Records for the task:
* BEGIN *

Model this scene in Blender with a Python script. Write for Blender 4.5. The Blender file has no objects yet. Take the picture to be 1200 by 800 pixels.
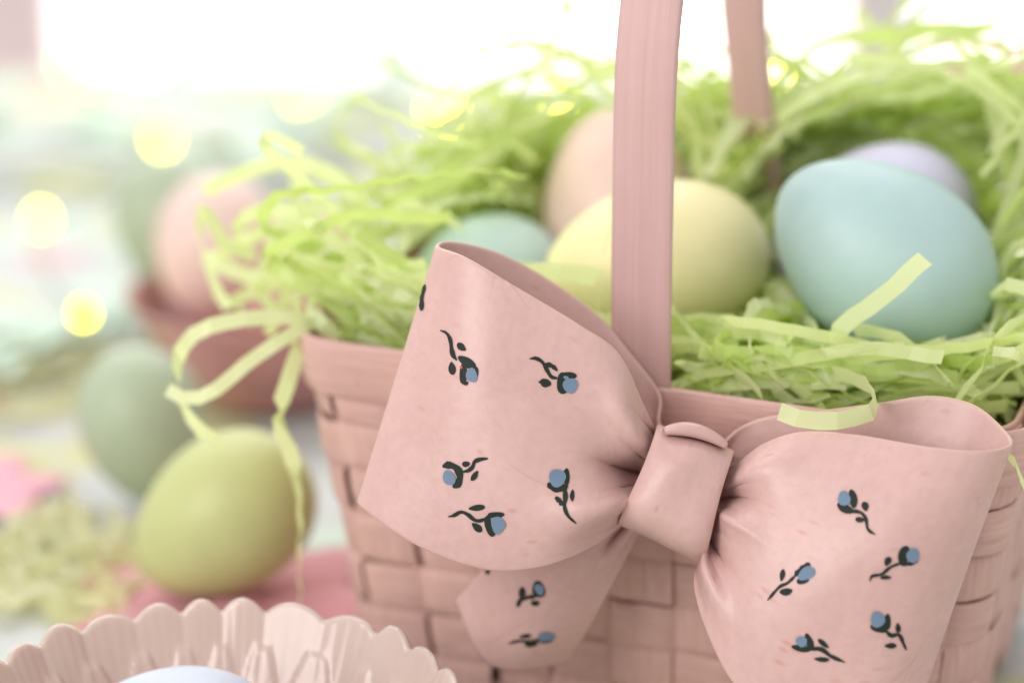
import bpy, bmesh, math, random
import numpy as np
from mathutils import Vector, Matrix
from mathutils.bvhtree import BVHTree

random.seed(7); rng = np.random.default_rng(7)
SC = bpy.context.scene
COL = SC.collection

# ------------------------------------------------------------------ camera
PITCH = math.radians(18.0)
CAM = np.array([0.0, 0.0, 0.300])
FPX = 3000.0                      # focal length in pixels of a 1200 px wide frame
FWD = np.array([0, math.cos(PITCH), -math.sin(PITCH)])
UPV = np.array([0, math.sin(PITCH), math.cos(PITCH)])
RGT = np.array([1.0, 0, 0])
cd = bpy.data.cameras.new('camera'); cam = bpy.data.objects.new('camera', cd); COL.objects.link(cam)
cam.location = CAM; cam.rotation_euler = (math.radians(90) - PITCH, 0, 0)
cd.sensor_width = 36; cd.lens = 90; cd.clip_start = 0.01; cd.clip_end = 50
cd.dof.use_dof = True; cd.dof.focus_distance = 0.594; cd.dof.aperture_fstop = 4.5
SC.camera = cam

# ------------------------------------------------------------------ world, lamps, exposure
W = bpy.data.worlds.new('World'); SC.world = W; W.use_nodes = True
bg = W.node_tree.nodes['Background']
bg.inputs[0].default_value = (1.0, 0.99, 0.99, 1); bg.inputs[1].default_value = 0.72

def area(name, loc, target, sx, sy, power, col=(1, 1, 1)):
    ld = bpy.data.lights.new(name, 'AREA'); ld.shape = 'RECTANGLE'; ld.size = sx; ld.size_y = sy
    ld.energy = power; ld.color = col
    o = bpy.data.objects.new(name, ld); COL.objects.link(o); o.location = loc
    o.rotation_euler = (Vector(target) - Vector(loc)).to_track_quat('-Z', 'Y').to_euler()
    return o
area('window_daylight', (-0.15, 1.60, 1.45), (0.05, 0.66, 0.05), 2.0, 1.3, 17.5, (1, 0.99, 0.985))
area('room_daylight', (-0.85, -0.35, 0.78), (0.0, 0.62, 0.08), 0.9, 0.9, 12, (1, 0.975, 0.965))
SC.view_settings.view_transform = 'Standard'; SC.view_settings.look = 'None'
SC.view_settings.exposure = 0.13; SC.view_settings.gamma = 1.0
SC.view_settings.use_curve_mapping = False
SC.cycles.max_bounces = 8; SC.cycles.use_denoising = True

# ------------------------------------------------------------------ helpers
def P(px, py, D):
    return CAM + D * (FWD + (px - 600) / FPX * RGT - (py - 400) / FPX * UPV)
def proj(p):
    d = np.asarray(p) - CAM; D = d @ FWD
    return 600 + FPX * (d @ RGT) / D, 400 - FPX * (d @ UPV) / D, D
def V3(a): return Vector((float(a[0]), float(a[1]), float(a[2])))
def smooth(a, b, x):
    t = np.clip((x - a) / (b - a), 0, 1); return t * t * (3 - 2 * t)

def spline(pts, n):
    """Catmull-Rom through pts (k,3), resampled to n points evenly by length"""
    pts = np.asarray(pts, float); k = len(pts)
    ext = np.vstack([2 * pts[0] - pts[1], pts, 2 * pts[-1] - pts[-2]])
    out = []
    for i in range(k - 1):
        p0, p1, p2, p3 = ext[i:i + 4]
        for t in np.linspace(0, 1, 24, endpoint=False):
            out.append(0.5 * (2 * p1 + (p2 - p0) * t + (2 * p0 - 5 * p1 + 4 * p2 - p3) * t * t + (3 * p1 - p0 - 3 * p2 + p3) * t ** 3))
    out.append(pts[-1]); out = np.array(out)
    return out
def resample(c, n, by=None):
    d = np.linalg.norm(np.diff(c if by is None else by, axis=0), axis=1); s = np.concatenate([[0], np.cumsum(d)]); s /= s[-1]
    q = np.linspace(0, 1, n)
    return np.stack([np.interp(q, s, c[:, j]) for j in range(c.shape[1])], 1)

def link(o, parent=None, label=None, cat=None, group=None, kind=None):
    COL.objects.link(o)
    if parent is not None: o.parent = parent
    if label: o['label'] = label
    if cat: o['category'] = cat
    if group: o['group'] = group
    if kind: o['kind'] = kind
    return o
MW = {}
def empty(name, loc, label, cat, group=None, rotz=0):
    o = bpy.data.objects.new(name, None); o.empty_display_size = 0.01
    link(o, None, label, cat, group); o.location = loc; o.rotation_euler = (0, 0, rotz)
    MW[o.name] = Matrix.Translation(Vector(loc)) @ Matrix.Rotation(rotz, 4, 'Z')
    return o
def mesh_obj(name, verts, faces, mat, parent=None, smooth_=True, uv=None, tint=None, origin=None, **kw):
    """verts in WORLD metres; the object's origin goes to its own centre, the parent's transform is undone"""
    verts = np.asarray(verts, float)
    if parent is not None:
        inv = np.array(MW[parent.name].inverted())
        verts = verts @ inv[:3, :3].T + inv[:3, 3]
    if origin is None:
        c = (verts.min(0) + verts.max(0)) / 2 if parent is not None else np.array([(verts[:, 0].min() + verts[:, 0].max()) / 2, (verts[:, 1].min() + verts[:, 1].max()) / 2, verts[:, 2].min()])
    else: c = np.asarray(origin, float)
    me = bpy.data.meshes.new(name)
    me.from_pydata((verts - c).tolist(), [], [list(map(int, f)) for f in faces])
    if smooth_: me.polygons.foreach_set('use_smooth', [True] * len(me.polygons))
    if uv is not None:
        l = me.uv_layers.new(name='UVMap')
        idx = np.zeros(len(me.loops), int); me.loops.foreach_get('vertex_index', idx)
        l.data.foreach_set('uv', np.asarray(uv, float)[idx].ravel())
    if tint is not None:
        a = me.attributes.new('tint', 'FLOAT', 'POINT'); a.data.foreach_set('value', np.asarray(tint, float))
    me.materials.append(mat); me.update()
    o = bpy.data.objects.new(name, me); o.location = V3(c)
    link(o, parent, **kw)
    if parent is not None: MW[o.name] = MW[parent.name] @ Matrix.Translation(V3(c))
    return o

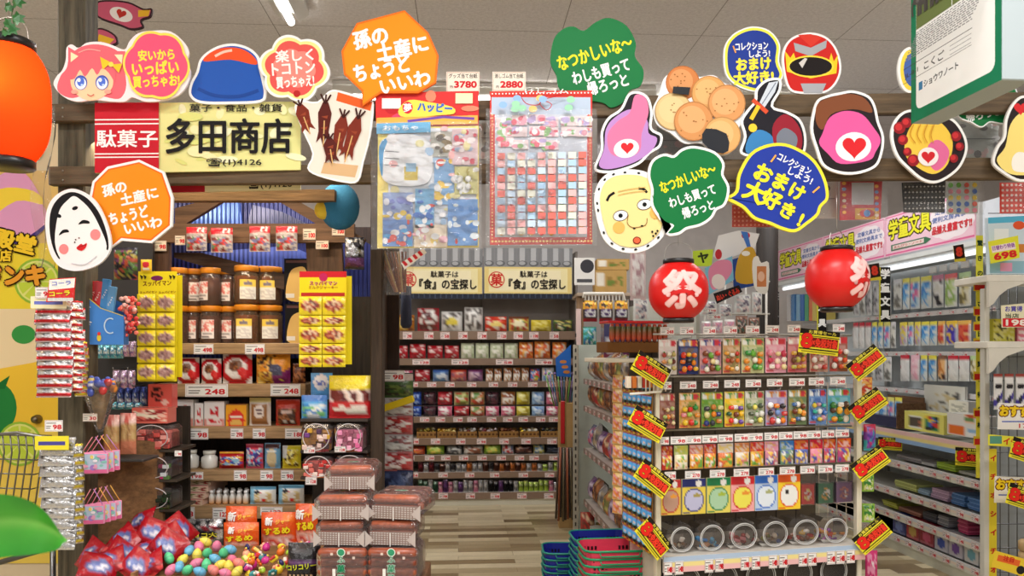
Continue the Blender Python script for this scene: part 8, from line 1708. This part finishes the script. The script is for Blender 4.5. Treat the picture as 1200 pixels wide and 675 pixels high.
b = MB(); b.box((3.17,.42,1.05),(.75,.02,2.1),(150,156,160), 'paint'); ob('back_panel', b, ru)
RF = Frame(0,3.95,0)
def rc(name, label, cat, x0, y0, x1, y1, d, draw, group=None): sign_at(name, label, cat, (x0+x1)/2,(y0+y1)/2, d, draw, group=group)
rc('toy_magazine', 'pale blue boxed magazine pack on the top white shelf', 'magazine', 1157,252,1218,321,4.1, lambda A: (A.board([(1158,255),(1218,252),(1218,321),(1160,321)],.03,(206,222,232)), A.poly([(1158,255),(1218,252),(1218,259),(1158,262)],(90,180,214)), A.ell(1194,264,7,5,(226,90,50)), A.rect(1165,268,1182,282,(236,240,242)), A.rect(1190,286,1218,296,(206,130,60)), A.rect(1160,306,1218,320,(150,190,206)), A.rect(1172,308,1186,318,(230,160,190))))
rc('price_sign', 'yellow price poster reading 698 on the pale blue magazine', 'price card', 1158,278,1195,308,4.0, lambda A: (A.board([(1158,283),(1193,276),(1195,302),(1161,309)],.002,(226,224,60)), A.rect(1162,286,1190,294,(244,226,226), rot=-10), A.text('日替わり特価', 1176,289,5,(140,70,160),-10,.03,26), A.text('698', 1178,299,9,(214,40,40),-10,.07,26)))
rc('price_sign', 'cream price poster reading 1980 above the second white shelf', 'price card', 1172,358,1216,384,3.95, lambda A: (A.board([(1173,358),(1216,354),(1216,383),(1174,384)],.002,(240,234,200)), A.text('お買得', 1188,362,6,(90,80,170),0,.04,20), A.text('当店', 1186,370,5,(40,60,40),0,.03,16), A.rect(1175,373,1216,383,(214,40,50)), A.text('1980', 1196,378,8,(250,240,230),0,.05,34)))
design('stickerp', 'sticker_packet', 'stickers', simple_box(PT((206,200,70),('n', .05,.05,.95,.95,[(216,210,80),(90,90,50),(230,226,140)],7,7,3)),.05)); design('pinkp', 'sticker_packet', 'stickers', simple_box(PT((226,130,150),('n', .05,.05,.95,.95,[(226,120,140),(250,226,226)],4,4,3)),.05))
shelf_row(RE, .08,0,[(1159,1186,374, 'stickerp', 'yellow printed sticker packet', 400),(1188,1214,384, 'pinkp', 'pink sticker packet', 400)], 'on the second white shelf', 'sticker packets on the white shelf')
design('orpen', 'hanging_pen_pack', 'pen pack', simple_bag(PT((230,228,226),('r', 0,0,1,.1,(150,60,50)),('r', .15,.3,.8,.4,(60,50,50)),('d', .75,.95,.3,(70,60,150)),('e', .4,.72,.2,.1,(50,50,56))),.02, 'gloss', lambda A: A.text('or', .4*A.W, .36*A.HH, .16*A.HH, (40,36,40),0,.04)))
shelf_row(RE, -.02,0,[(1164,1175,438, 'orpen', 'white pen pack', 480),(1177,1188,438, 'orpen', 'white pen pack', 480),(1190,1201,438, 'orpen', 'white pen pack', 480),(1203,1214,438, 'orpen', 'white pen pack', 480)], 'below the second white shelf', 'white pen packs')
def osu(x, y, n): return lambda A: (A.board([(x-24, y-16),(x+24, y-14),(x+24, y+16),(x-25, y+15)],.002,(238,234,228)), A.text('おすすめ', x, y-6,12,(240,200,40),2,.06,44,(120,24,20),2), A.line([(x-20, y+6),(x+12, y+6)],1.4,(90,110,190)), A.text(n, x+8, y+11,6,(214,60,60),0,.03,16))
rc('recommendation_sign', 'white recommendation card below the white pen packs', 'notice', 1168,472,1216,504,3.9, osu(1194,488, '178')); rc('recommendation_sign', 'lower white recommendation card partly behind a sale sign', 'notice', 1164,556,1212,590,3.9, osu(1190,574, '178'))
rc('yellow_sign_strip', 'short yellow strip with red lettering crossing under the recommendation card', 'sign strip', 1158,508,1218,526,3.88, lambda A: (A.board([(1158,509),(1218,514),(1218,526),(1158,522)],.002,(226,220,70)), A.rect(1160,511,1174,520,(90,150,130)), A.text('イチオシ', 1193,518,8,(206,60,40),4,.05,34)))
for x, y, l_ in ((1206,530, 'yellow sale sign at the frame edge under the short yellow strip'),(1202,584, 'yellow sale sign lapping the lower recommendation card')): eight_sign(x, y, 3.8,18,44, l_)
rc('orange_notice_sign', 'orange and yellow slanting notice near the bottom of the white unit', 'notice', 1164,646,1200,672,3.9, lambda A: (A.board([(1166,645),(1204,656),(1200,676),(1162,664)],.002,(240,206,60)), A.poly([(1170,650),(1196,657),(1194,664),(1168,657)],(236,110,50)), A.ell(1196,668,5,5,(40,40,40)), A.text('注目', 1182,655,6,(206,40,30),14,.04)))
for k in range(4): b = MB(); b.lathe([(.04,0),(.05,.008),(.05,.05),(.04,.058)],(206,176,130), 'card', 18); ob('wooden_roll', b, loc=RE.w(RE.hit(1206,640,.1)[0],.1, RE.hit(1206,646,.1)[1]-.06*k), label=f'pale wooden tape roll, {["top", "second", "third", "bottom"][k]} of the pile at the right edge', cat='roll', group='tape rolls at the right edge')
for k, v in LABELS.items():
 if len(v) > 1 and (len({g for _, g in v}) > 1 or None in {g for _, g in v}): print('DUPLABEL', k, v[:3])
 if len(k.replace('-', 'x').split()) > 16: print('LONG', len(k.split()), k)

* END *

Exercise requirements:
Print exactly the first line of the entries and every line after it through the one that contains "SC.camera = cam", leaving the pictures out.

Solution below:
Model this scene in Blender with a Python script. Write for Blender 4.5. The Blender file has no objects yet. Take the picture to be 1200 by 800 pixels.
import bpy, bmesh, math, random
import numpy as np
from mathutils import Vector, Matrix
from mathutils.bvhtree import BVHTree

random.seed(7); rng = np.random.default_rng(7)
SC = bpy.context.scene
COL = SC.collection

# ------------------------------------------------------------------ camera
PITCH = math.radians(18.0)
CAM = np.array([0.0, 0.0, 0.300])
FPX = 3000.0                      # focal length in pixels of a 1200 px wide frame
FWD = np.array([0, math.cos(PITCH), -math.sin(PITCH)])
UPV = np.array([0, math.sin(PITCH), math.cos(PITCH)])
RGT = np.array([1.0, 0, 0])
cd = bpy.data.cameras.new('camera'); cam = bpy.data.objects.new('camera', cd); COL.objects.link(cam)
cam.location = CAM; cam.rotation_euler = (math.radians(90) - PITCH, 0, 0)
cd.sensor_width = 36; cd.lens = 90; cd.clip_start = 0.01; cd.clip_end = 50
cd.dof.use_dof = True; cd.dof.focus_distance = 0.594; cd.dof.aperture_fstop = 4.5
SC.camera = cam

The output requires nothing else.